Cette dernière n'avait guère apprécié que le label créé par le personnage de Swan s'appelle Swan Song Enterprises. Un nom trop proche, selon eux, de leur label Swan Song Records. "Ce n'est jamais prononcé, mais on voit les mots 'Swan Songs'", raconte Brian de Palma dans une interview de 1973 retranscrite dans Dr. Brian and Mr. de Palma. "Nous avons donc été obligés de les enlever ou de les remplacer, en post-production, grâce à des trucages optiques".

Phantom of the Paradise n'a pas rencontré un grand succès lors de sa sortie américaine. En cause différentes campagnes marketings qui ont tenté, successivement, de vendre le film auprès d'un public jeune et fan de rock (alors que le film s'en moque), puis d'amateurs d'épouvante (alors que le film est avant tout une satire). A cet effet, une des affiches de Phantom of the Paradise fut peinte par le maître de l'horreur Richard Corben d'après un croquis de Neal Adams, auteur notamment de Batman.

Couverture du DVD
Couverture du DVD © Carlotta

Un génie incompris

Malgré son insuccès aux Etats-Unis, Phantom of the Paradise remporta le Grand Prix du festival du film fantastique d'Avoriaz en 1975. Il rencontra également un succès retentissant au Salvador, tenant l'affiche de nombreux mois avant de séduire de nouvelles générations de spectateurs dans les années 1980, puis 2000. Mélange d'opéra rock et de farce burlesque saupoudré de références hitchcockiennes, Phantom of the Paradise aurait même inspiré à Daft Punk l'idée de se dissimuler derrière un masque... 

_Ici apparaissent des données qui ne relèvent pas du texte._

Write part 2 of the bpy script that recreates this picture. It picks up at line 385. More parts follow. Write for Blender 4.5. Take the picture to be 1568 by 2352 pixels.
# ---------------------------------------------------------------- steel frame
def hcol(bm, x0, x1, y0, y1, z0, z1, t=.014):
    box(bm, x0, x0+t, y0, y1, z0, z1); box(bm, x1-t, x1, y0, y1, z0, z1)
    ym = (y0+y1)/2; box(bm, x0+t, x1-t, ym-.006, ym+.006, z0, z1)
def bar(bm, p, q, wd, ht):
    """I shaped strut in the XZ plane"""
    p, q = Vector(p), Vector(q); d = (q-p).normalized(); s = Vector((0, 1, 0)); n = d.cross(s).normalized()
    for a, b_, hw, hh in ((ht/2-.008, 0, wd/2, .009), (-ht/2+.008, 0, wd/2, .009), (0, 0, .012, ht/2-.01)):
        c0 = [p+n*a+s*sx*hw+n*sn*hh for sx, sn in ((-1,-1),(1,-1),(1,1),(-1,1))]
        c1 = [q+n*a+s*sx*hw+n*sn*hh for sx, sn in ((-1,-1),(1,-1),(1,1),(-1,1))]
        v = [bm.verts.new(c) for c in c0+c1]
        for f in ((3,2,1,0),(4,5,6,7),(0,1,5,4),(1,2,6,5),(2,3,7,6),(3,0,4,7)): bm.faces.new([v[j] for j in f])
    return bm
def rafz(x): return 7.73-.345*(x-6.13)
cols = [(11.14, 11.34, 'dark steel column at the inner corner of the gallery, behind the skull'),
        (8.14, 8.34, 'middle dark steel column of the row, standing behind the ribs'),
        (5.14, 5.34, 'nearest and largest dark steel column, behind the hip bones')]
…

En 1973, Brian de Palma explique que ses films ont été soit mal reçus, soit peu distribués et tous oubliés: "Mon talent n'est pas reconnu encore à sa juste mesure", dit-il avec humilité. Ainsi s'écrivent les pages d'une légende du 7ème Art et d'un génie incompris qui a consacré un film sur un génie incompris qui se venge. Jolie mise en abyme de la part d'un réalisateur qui a aussi déclaré: "Il y a pire que d'être mort: c'est d'être à la mort."